Weekly Focus: Positively Charged News

Week Beginning March 6, 2023
Experts say Russia’s invasion of Ukraine has boosted the United States’ exports of oil and gas, making the U.S. one of the world’s top energy-exporting nations. During the last week of February, the U.S. exported a record 11.1 million barrels of oil per day. The U.S. also leads natural gas exports, currently exporting 10 Bcf per day.
The EIA says that diesel prices in Europe could be volatile this spring as international markets adjust to sanctions placed on Russian oil exports. While warm weather in Europe during January may have reduced diesel prices temporarily, experts warn that Europe’s need for imported petroleum products from further distances could see the prices increase as the spring goes on.
Closer to home, this past week saw heating oil prices on the East Coast decrease by about 3 cents per gallon to an average of $4.246 per gallon. Compared to last year, prices are up about 17 cents per gallon.
Gasoline prices on the East Coast have fallen slightly to $3.244 per gallon from $3.291 per gallon last year. Prices are down about 30 cents per gallon from where they were this time last year.

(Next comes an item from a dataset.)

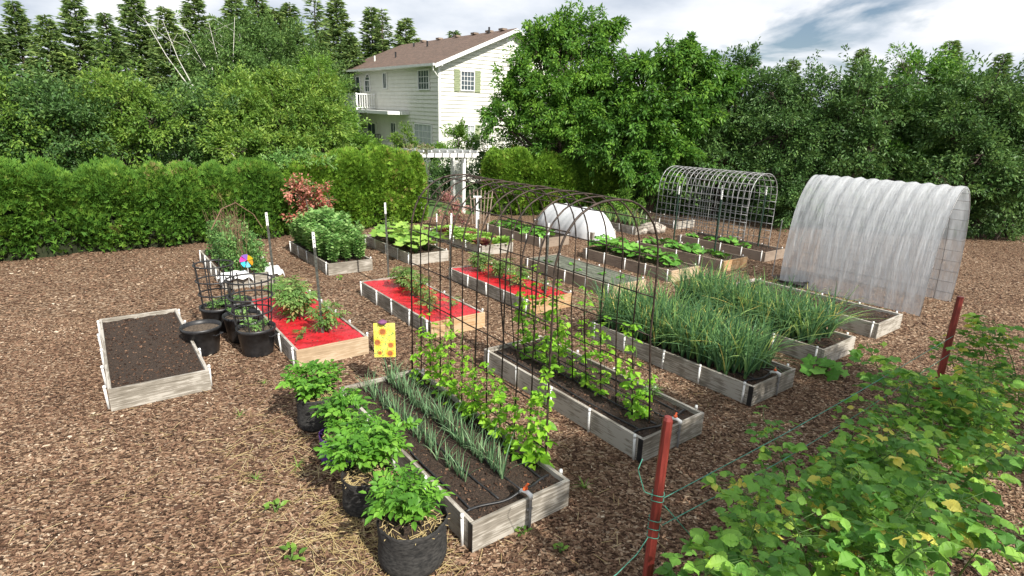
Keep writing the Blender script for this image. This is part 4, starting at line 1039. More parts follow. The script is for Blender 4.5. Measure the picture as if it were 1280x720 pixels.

Diesel prices on the East Coast are down about 12 cents per gallon this week to an average of $4.446 per gallon. Compared to last year at this time, diesel is up almost 30 cents per gallon.
Much like propane prices for the season, there has been little movement up or down again this week. On average, a gallon of propane on the East Coast is going for $3.400 per gallon. Last year at this time, a gallon of propane was averaging $3.610 per gallon.
Natural Gas
The NYMEX 12-month strip price rose for the second week in a row last week, gaining $0.36/dth on some colder weather forecasts through mid-March. In general, domestic gas supply continues to be enough to support current price levels with storage surpluses continuing to grow. 
Last week saw a withdrawal of 81 Bcf, a level that sets storage volumes 19% above the 5-year and 27% above the 1-year averages for the week. This week’s withdrawal is expected to be in the 77 Bcf range, which would increase surpluses to recent averages even more. 
Demand side news impacted the market more than supply last week as temperature forecasts at least through the middle of the month are showing lingering cold in the Midwest and Northeast. Average temperatures in NYC are looking 2-4 degrees colder than normal most days out to about March 19. Further supporting price levels is the continuing reopening of the Freeport LNG plant – it’s demand levels hit about 1.5 Bcf/day last week, close to the expected 2 Bcf/day demand when it’s fully operational.
In general, the price increased on some bullish data and also likely on the fact that the market was due for a pause on any further decreases after moving almost straight down for about two months.
Looking ahead, the market will look to any new catalysts after reacting to mid-March cold weather. Any new news from producers or changes in what is appearing to be a mild April could impact the market.
Power forwards were up $3/MWh last week for the 12-month strip. However, the market was down sharply Monday morning. NYISO UCAP had a few small moves downward, but the outer years in NYC moved up. Overall, the NYC capacity market continues to lack liquidity. PJM Class 1 RECs were down another 1-3%, while Class 2s were up 5%. 
Clean energy sources, like solar and electric vehicles, have helped to reduce the global energy-related emissions of carbon dioxide, according to the IEA. In 2022, carbon dioxide from energy-related emissions rose 1%, while in 2021, they rose 6%.